== Source data ==

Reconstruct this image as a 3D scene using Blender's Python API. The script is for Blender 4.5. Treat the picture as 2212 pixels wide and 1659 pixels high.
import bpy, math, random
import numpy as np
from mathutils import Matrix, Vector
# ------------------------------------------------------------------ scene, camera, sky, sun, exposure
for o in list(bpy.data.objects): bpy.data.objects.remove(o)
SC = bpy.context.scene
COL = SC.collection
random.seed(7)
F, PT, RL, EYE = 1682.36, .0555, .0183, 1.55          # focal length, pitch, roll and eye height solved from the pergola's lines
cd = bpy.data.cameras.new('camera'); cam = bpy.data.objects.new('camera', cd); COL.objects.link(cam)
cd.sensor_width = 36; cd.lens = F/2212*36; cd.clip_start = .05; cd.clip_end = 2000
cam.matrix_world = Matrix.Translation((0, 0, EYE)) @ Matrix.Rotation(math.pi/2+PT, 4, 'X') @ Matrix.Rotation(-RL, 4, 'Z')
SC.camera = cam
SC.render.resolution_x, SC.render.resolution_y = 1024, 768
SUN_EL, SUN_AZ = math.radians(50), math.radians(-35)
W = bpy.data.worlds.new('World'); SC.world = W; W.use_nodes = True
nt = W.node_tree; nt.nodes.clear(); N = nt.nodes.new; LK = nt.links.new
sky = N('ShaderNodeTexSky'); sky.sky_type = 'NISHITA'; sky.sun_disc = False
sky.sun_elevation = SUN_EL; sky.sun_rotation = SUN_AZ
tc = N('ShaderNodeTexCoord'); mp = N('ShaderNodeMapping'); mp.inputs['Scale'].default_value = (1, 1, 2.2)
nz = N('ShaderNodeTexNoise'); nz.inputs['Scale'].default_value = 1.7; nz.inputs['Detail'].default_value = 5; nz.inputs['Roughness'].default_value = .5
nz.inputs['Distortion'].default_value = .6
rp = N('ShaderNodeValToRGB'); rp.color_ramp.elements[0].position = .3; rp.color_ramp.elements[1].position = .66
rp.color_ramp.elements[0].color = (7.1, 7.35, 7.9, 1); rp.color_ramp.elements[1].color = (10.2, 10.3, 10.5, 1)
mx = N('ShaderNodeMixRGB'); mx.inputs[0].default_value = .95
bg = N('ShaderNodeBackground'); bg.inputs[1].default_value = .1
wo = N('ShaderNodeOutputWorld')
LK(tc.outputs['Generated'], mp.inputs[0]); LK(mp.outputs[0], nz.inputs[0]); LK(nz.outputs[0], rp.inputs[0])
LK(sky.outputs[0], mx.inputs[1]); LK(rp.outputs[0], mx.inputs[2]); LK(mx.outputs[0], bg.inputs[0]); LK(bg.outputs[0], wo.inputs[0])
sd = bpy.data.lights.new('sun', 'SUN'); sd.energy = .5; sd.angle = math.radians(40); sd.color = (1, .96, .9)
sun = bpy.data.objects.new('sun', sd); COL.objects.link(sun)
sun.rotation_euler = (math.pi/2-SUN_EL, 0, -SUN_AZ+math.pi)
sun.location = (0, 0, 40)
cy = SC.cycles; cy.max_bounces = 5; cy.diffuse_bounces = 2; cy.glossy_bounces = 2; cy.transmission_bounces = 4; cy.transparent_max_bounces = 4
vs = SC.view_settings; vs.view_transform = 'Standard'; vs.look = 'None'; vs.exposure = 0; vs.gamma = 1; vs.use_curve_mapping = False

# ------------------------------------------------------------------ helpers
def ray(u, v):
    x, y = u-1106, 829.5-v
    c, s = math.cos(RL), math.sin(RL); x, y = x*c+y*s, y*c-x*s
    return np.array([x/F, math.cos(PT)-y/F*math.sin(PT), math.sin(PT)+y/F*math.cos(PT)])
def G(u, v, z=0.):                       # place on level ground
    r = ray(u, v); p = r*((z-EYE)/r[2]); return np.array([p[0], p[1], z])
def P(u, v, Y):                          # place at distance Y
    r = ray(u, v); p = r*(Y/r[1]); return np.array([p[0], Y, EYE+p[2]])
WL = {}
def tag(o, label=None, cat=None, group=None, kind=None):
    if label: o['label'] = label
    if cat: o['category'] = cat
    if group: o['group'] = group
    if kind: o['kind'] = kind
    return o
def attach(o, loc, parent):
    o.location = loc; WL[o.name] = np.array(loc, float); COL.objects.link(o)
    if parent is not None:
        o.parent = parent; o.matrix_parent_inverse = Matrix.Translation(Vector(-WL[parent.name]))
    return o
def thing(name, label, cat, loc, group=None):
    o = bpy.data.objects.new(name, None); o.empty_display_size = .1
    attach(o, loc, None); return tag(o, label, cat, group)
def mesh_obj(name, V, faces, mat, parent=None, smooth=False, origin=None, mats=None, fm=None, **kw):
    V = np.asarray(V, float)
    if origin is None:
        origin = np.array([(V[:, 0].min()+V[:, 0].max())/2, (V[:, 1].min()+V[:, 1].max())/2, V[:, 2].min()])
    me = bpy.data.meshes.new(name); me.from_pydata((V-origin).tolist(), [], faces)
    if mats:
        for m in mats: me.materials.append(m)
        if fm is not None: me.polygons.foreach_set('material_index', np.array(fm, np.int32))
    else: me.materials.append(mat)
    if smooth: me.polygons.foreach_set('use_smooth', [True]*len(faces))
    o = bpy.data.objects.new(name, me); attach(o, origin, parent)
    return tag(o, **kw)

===

> [What you have to do]
Find each line holding the word "scene" and copy it.

> [The response]
Reconstruct this image as a 3D scene using Blender's Python API. The script is for Blender 4.5. Treat the picture as 2212 pixels wide and 1659 pixels high.
# ------------------------------------------------------------------ scene, camera, sky, sun, exposure
SC = bpy.context.scene